If rights in respect of third parties as to the merchandise under retention of title remain with the purchaser as a result of a resale or for any other reason, the purchaser will transfer them to the vendor as security.  The vendor revocably empowers the purchaser to cash any credits thereby acquired, in his name and for his account.  The purchaser may require the lifting of the charge or the retrocession of the debt, in respect of third parties, insofar as the value of the security exceeds by 20% the debt to the vendor resulting from the order having been passed.

  1. Insofar as the vendor replaces merchandise in the event of a warranty claim, it is hereby agreed that at the conclusion of the contract, title as to the merchandise to exchange passes reciprocally form the purchaser to the vendor and vice versa at the moment when either the vendor receives the returned merchandise from the purchaser or the purchaser receives the replacement delivery from the vendor.
  2. The purchaser is required to provide the vendor with all necessary information in the event of an action for any rights resulting from the agreed retention of title.


VII. Warranty coverage

  1. The vendor hereby warrants that the merchandise is free of material defects at the moment of delivery and is in an appropriate condition for merchandise of this type. Claims by the purchaser against the vendor, in respect of defects with the merchandise, are to be made according to legal conditions within the legal time limits imposed insofar as there is no divergence provided for in the terms hereinafter.
  2. The purchaser is required to check the merchandise immediately upon receipt to ensure that it is complete and without potential defects. In the event of evident defects, the purchaser must advise the vendor appropriately upon receipt of the said merchandise.

In the event of defects that are not evident (hidden), the purchaser must make a claim within the legal time constraints of the warranty.  Sending a notification of defects is sufficient to respect the constraint.  Potential warranty claims against the vendor are excluded and cease to be available if the purchaser does not declare evident or hidden defects within the time constraints.

  1. The warranty period is determined by legal provisions.
  2. In the event of the merchandise being delivered with defects, the vendor will ensure that, within an appropriate time, the order is properly processed by means of either removal of the defects or by an exchange delivery. The purchaser’s claims are limited initially to a right of retrospective satisfaction.

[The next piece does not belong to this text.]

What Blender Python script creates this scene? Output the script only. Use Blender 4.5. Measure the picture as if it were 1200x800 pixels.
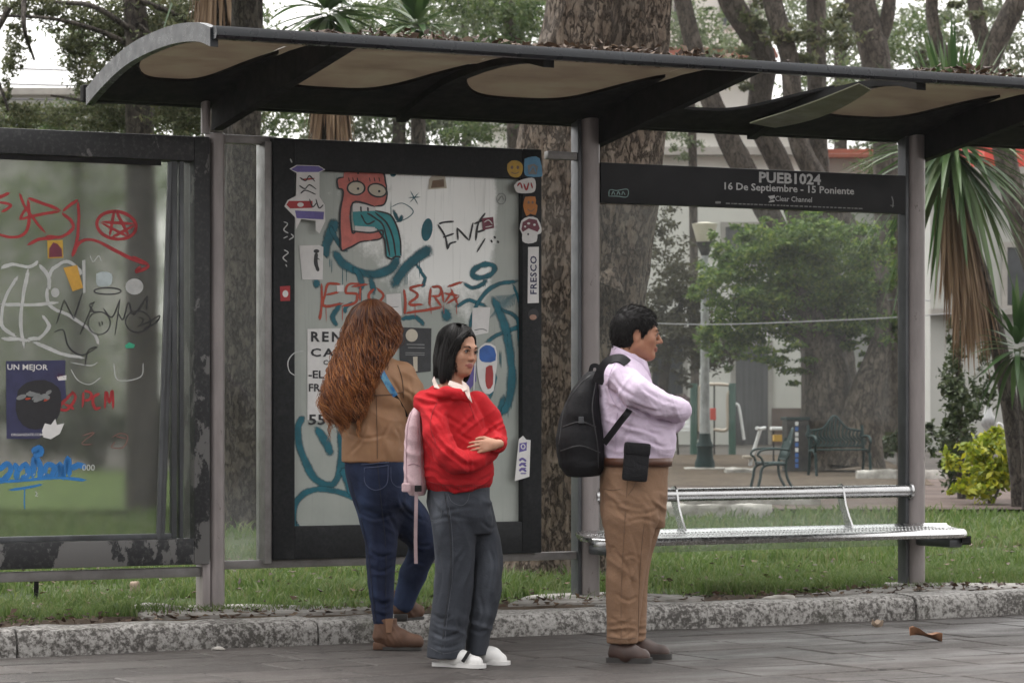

However, in the event of a failure by the vendor to provide such satisfaction, the purchaser has the express right to choose either to reduce the purchase price or to withdraw from the contract.  Repairs or exchange deliveries will be deemed to have failed if the third attempt is not successful.

Complementary warranty terms by the manufacturer are applied to all merchandise independently insofar as the manufacturer has provided them.

The vendor cannot provide a warranty for essential attributes of products bought for purposes required by the purchaser.  Therefore, it is essential that, before use, the essential attributes of the products as to the special case of application is tested by the purchaser.


VIII. Limitation of responsibility

  1. The vendor and/or his employees accept responsibility – in the event of intentional harm to life, health or physical integrity relating to intention or negligence – in the case of indemnification resulting from the injury, intentional or otherwise by the vendor and/or his employees as to the essential contractual obligations as well as in the case of indemnification of the purchaser in accordance with §437.3 of the BGB (German Civil Code). The vendor’s responsibility is however limited to typical foreseeable loss to the contract in the event of an essential element of the contract being breached by simple negligence.
  2. The vendor will only accept responsibility for other damages shown in VIII.1 insofar as these are based on an intentional action or by serious negligence on the part of the vendor and/or his employees. Responsibility for indemnification beyond this is excluded.
  3. The extent of potential responsibility involving the vendor remains unchanged according to the law of product responsibility.
  4. The terms shown above (VIII.1-3) reflect the entire responsibility of the vendor and/or his employees and associates. Any further responsibility is excluded.


IX. Choice of law

  1. German law applies to the contract and excludes purchase options of the United Nations Organisation.
  2. The limitations of point VIII of the present General Sales Conditions do not affect the obligatory legal terms of the state in which the purchaser is domiciled when the purchaser has concluded a sales contract which cannot be linked to the commercial or professional activity of the purchaser (consumer contract) and when the purchaser has undertaken the legal actions necessary for the conclusion of the contract of sale in the state in which s/he is habitually domiciled.
  3. In the event of litigation, the German version of the present General Sales Conditions applies.


X. Miscellaneous

  1. It is not possible to produce invoices net of VAT for deliveries in other countries of the EU unless a valid intereuropean VAT number is provided.
  2. In the event of one or more clauses of the present General Sales Conditions being invalid, the whole of the contract will not become invalid as a result. Noneffective terms will be replaced by the inherent legal term.
  3. The purchaser has no right to compensation unless the debt has been legally satisfied in a non-litigious manner and having the status of a court judgement.
  4. The purchaser has no right to retain unless the right to retain is shown in the privity of contract. If not, no right to retain for the client exists.
  5. Neuenkirchen is the place of fulfilment for payments and the unique competent judicial authority insofar as the purchaser is a commercial entity as define in the Commercial Code or a public law body. Neuenkirchen is also the sole competent jurisdiction if the purchaser has transferred his/her domicile or habitual residence abroad after conclusion of the contract or if his/her domicile or habitual residence s unknown at the time of commencing legal action.
  6. All modifications (including technical) to the contract must be made in writing.


XI. Data protection

The vendor records the data at the conclusion of the contract in order to fulfil contractual duties such as consistent faultless processing.  Data processing is undertaken according to the requirements of German law on the protection of data as well as on the law relating to telephonic data.

The vendor will not use nor transmit the data of the purchaser beyond the limits above.


XII. Purpose of the contract

The present General Sales Conditions form an integral part of the contract in the event of the contract being completed.  By placing the order, the purchaser expressly accepts them.